Thursday, September 17, 2009

Getting Hep to "Vep"

Tonight is the first preview for “The Mystery of Irma Vep” down at Swift Creek Mill. In contrast to their season opener last year – the substantially casted “Sideshow” – “Vep” is a two-hander that will star a couple Mill faves, David Janeski and John Hagadorn. I’m a little nervous about the possible “Big Tuna”-esque nature of the show – a genre many people love but that I’m not an unconditional fan of – but I think Mssrs. Janeski and Hagadorn are both accomplished enough to make it interesting at least, and quite possibly delightful at most.

In looking over the rest of the Mill’s season, I’m a little surprised not to see any big cast musical of the “Sideshow” or even the “Altar Boyz” variety. As you can tell from the numerous RTCC award nominations, “Altar Boyz” was a definite fave among us critics last season. Personally, I brought nearly my entire clan to the show and they all had a fabulous time.

Musicals have a long and storied history at the Mill and some of my favorite locally-produced musicals of all time have been bigger Mill shows (both of the “Joseph / Dreamcoat” productions they’ve done in relatively recent history, the original “Smoke on the Mountain” of course…) So I have to admit a sense of disappointment that the musicals on their slate this season are a variety show and a two-hander (“Pete ‘n Keely”).

Still, with Stage 1’s demise, the number of musicals in general is going to be reduced this season, so beggars can’t really be choosers. And a dearth of the big cast variety will just heighten my anticipation for “Sound of Music” in the Spring.


Anonymous said...

What is it that I'm missing about Avenue Q? I saw (half of) it on Broadway and found it to be tasteless. Out of the 20 plus shows I've seen in NY, it is the only one that I couldn't stomach. If you find puppets having oral sex interesting, then you'll like this show. Before purchasing the tickets, I asked the rep at the ticket office if it was something they would take a young child to see and they said, "Absolutely!". Who knew puppets could be so vile. Hopefully this version is toned down.

Dave T said...

I guess it's a testament to different strokes for different folks, Anon. I've seen "Q" twice on Broadway and will gladly go see it again at CenterStage. I thought it was twisted but also wonderfully insightful ("Everyone's a Little Bit Racist") and subversive and grown up. I would absolutely NOT take a young child to it, however, and whoever told you that was ill informed or ignorant. I hope with all my heart this version is NOT toned down. I'll probably be taking my godson to this one and I want him to see it in all of its unadulterated glory.

Anonymous said...

How fortunate for the Mill that you are going with such positive expectations.

Anonymous said...

"As you can tell from the numerous RTCC award nominations, “Altar Boyz” was a definite fave among us critics last season."

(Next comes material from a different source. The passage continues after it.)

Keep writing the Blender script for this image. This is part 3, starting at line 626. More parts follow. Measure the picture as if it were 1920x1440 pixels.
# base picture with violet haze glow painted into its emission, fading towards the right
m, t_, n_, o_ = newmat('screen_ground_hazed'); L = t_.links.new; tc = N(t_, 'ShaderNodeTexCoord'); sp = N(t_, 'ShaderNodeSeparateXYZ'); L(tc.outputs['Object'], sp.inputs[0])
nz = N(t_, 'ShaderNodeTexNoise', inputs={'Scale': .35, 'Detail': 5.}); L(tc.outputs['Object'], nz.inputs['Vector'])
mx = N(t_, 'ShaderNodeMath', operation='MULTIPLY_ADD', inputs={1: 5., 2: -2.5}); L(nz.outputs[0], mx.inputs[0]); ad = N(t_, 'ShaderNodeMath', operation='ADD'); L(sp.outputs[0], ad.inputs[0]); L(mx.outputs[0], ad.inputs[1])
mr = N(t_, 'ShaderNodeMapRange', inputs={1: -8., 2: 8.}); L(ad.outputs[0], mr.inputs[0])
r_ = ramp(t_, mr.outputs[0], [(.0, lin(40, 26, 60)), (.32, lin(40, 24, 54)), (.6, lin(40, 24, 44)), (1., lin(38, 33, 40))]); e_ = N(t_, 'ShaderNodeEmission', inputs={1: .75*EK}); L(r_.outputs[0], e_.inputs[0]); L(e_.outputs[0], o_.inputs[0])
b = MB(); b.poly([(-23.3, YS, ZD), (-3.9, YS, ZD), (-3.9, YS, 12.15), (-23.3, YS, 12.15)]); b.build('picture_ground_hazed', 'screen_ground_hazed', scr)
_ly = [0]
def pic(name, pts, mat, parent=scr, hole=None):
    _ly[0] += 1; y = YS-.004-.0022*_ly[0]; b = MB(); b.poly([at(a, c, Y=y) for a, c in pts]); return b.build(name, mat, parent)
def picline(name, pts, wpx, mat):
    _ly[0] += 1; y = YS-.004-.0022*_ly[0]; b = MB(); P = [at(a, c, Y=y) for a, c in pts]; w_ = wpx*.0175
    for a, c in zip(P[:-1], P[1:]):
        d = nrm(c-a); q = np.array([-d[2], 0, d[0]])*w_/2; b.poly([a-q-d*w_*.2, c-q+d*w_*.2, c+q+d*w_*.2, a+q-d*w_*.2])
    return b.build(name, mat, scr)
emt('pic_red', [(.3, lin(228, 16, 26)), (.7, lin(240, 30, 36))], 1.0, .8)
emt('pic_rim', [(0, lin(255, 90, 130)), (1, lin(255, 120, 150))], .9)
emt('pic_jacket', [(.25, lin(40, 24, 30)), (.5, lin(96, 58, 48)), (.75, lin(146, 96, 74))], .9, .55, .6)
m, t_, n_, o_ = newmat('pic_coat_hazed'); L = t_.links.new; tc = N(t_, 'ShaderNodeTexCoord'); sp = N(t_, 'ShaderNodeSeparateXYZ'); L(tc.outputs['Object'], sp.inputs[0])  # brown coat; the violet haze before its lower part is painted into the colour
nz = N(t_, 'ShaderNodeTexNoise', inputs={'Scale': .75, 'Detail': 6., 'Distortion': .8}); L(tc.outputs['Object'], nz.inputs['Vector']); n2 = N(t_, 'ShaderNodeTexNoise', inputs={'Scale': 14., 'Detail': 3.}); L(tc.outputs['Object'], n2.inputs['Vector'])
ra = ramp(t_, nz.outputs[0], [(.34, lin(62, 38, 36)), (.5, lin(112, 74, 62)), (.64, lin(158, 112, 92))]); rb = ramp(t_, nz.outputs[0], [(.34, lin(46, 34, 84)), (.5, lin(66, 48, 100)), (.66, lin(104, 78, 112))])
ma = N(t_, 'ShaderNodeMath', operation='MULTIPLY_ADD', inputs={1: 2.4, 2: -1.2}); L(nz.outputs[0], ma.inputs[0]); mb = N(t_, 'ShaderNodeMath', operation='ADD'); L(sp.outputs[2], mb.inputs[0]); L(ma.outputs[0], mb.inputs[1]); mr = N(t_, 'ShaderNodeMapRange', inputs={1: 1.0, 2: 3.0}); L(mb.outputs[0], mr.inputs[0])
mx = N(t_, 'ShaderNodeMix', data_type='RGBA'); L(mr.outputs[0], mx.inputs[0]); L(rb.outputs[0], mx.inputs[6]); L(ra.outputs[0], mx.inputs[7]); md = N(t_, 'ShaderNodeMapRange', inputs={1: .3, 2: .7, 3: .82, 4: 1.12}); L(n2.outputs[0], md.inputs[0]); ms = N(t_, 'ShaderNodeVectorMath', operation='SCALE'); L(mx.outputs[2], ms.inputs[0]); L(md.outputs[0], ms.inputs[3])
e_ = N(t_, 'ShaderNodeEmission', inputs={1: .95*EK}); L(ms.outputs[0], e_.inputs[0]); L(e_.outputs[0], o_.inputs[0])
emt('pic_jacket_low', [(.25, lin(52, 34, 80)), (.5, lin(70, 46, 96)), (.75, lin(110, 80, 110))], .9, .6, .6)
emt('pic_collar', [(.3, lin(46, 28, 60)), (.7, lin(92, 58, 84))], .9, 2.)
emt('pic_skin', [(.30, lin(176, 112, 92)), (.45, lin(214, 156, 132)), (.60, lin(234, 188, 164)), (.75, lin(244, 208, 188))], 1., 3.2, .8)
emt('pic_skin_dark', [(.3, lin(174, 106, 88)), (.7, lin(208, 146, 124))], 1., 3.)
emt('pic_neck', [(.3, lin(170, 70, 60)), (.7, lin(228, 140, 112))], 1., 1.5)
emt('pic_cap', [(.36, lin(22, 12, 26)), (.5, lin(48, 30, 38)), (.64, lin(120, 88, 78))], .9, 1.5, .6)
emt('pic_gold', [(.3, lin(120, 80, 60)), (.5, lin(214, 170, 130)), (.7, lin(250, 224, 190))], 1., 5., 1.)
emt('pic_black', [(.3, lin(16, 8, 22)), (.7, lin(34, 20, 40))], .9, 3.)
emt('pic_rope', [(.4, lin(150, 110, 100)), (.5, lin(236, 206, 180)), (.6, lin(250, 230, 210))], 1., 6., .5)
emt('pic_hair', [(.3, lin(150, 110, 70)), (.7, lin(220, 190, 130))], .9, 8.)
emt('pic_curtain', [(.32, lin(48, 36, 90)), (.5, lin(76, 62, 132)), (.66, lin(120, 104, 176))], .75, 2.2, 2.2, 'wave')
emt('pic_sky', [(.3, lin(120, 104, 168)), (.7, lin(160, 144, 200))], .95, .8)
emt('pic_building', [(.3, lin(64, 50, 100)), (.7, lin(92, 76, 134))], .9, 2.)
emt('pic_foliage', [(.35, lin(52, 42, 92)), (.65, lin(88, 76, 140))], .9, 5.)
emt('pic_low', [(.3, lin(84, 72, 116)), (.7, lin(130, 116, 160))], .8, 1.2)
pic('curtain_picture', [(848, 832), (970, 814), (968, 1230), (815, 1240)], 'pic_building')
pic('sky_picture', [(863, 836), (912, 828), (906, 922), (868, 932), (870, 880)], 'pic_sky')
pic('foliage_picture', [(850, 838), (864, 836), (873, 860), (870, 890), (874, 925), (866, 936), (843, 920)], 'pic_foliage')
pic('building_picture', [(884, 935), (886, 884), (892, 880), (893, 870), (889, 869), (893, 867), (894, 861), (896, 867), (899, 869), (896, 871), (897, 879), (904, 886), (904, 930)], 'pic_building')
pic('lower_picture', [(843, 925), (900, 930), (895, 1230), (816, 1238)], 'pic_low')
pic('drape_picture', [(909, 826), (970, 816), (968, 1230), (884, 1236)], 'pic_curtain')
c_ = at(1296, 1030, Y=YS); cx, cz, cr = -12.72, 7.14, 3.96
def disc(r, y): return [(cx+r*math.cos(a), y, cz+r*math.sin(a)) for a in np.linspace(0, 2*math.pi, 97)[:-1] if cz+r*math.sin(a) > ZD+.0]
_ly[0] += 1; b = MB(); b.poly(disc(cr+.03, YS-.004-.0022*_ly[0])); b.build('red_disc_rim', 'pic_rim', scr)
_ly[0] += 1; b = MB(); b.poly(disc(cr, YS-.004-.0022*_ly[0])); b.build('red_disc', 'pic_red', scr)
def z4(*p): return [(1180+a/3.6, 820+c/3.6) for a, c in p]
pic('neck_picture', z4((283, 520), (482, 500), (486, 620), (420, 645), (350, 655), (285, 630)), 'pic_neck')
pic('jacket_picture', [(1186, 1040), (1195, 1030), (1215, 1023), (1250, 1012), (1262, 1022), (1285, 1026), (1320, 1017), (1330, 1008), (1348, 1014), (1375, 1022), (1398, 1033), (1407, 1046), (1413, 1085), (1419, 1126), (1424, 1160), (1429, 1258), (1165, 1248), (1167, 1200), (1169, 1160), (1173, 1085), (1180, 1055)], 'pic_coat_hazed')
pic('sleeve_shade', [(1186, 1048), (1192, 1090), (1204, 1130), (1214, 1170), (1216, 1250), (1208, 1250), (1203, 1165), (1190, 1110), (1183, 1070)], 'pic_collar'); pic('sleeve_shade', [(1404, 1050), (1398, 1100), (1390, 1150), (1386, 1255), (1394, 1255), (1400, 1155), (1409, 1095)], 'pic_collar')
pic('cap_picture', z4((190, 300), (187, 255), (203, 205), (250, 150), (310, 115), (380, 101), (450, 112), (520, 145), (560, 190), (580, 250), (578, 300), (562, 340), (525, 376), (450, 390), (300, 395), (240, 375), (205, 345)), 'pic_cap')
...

This sentence (within full context) makes it sound like you'd prefer that Richmond theaters choose their shows based on what will appeal to the RTCC committee. Is that what you mean to say?

Dave T said...

I cannot speak for the rest of the "Committee," Anon, but I loved "Altar Boyz" because it was a fun and slightly off-kilter show performed by an extremely talented cast supported by downright spectacular technical elements. Is it somehow surprising that it appealed to critics as well as to audiences?

My preference is that Richmond theaters choose good scripts and produce them as well as they can. Personally, I'd be surprised if the opinions of the RTCC add up to a hill of beans in the context of companies choosing shows.

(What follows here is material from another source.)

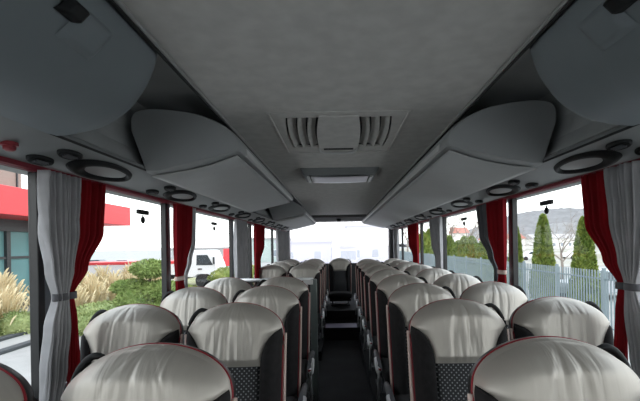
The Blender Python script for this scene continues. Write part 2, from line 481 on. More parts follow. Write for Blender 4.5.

However, I will say that the RTCC is a diverse group of folks, each of whom is a theater lover. So choosing shows that appeal to a diverse audience of theater lovers sounds like a pretty good strategy in my book.

Dave T said...

Oh, and Anon #2, tone is always hard to parse in print particularly based on a single line, but I read your comment as dripping with sarcasm. I'm tempted to offer an equally sarcastic response but, given that I ended up not being able to see the show, perhaps it would be best to assert with as much sincerity as I can muster that I approach each show with as many positive expectations as I can. Whether the Mill was fortunate or not that I did not end up going at all is up for debate, I guess.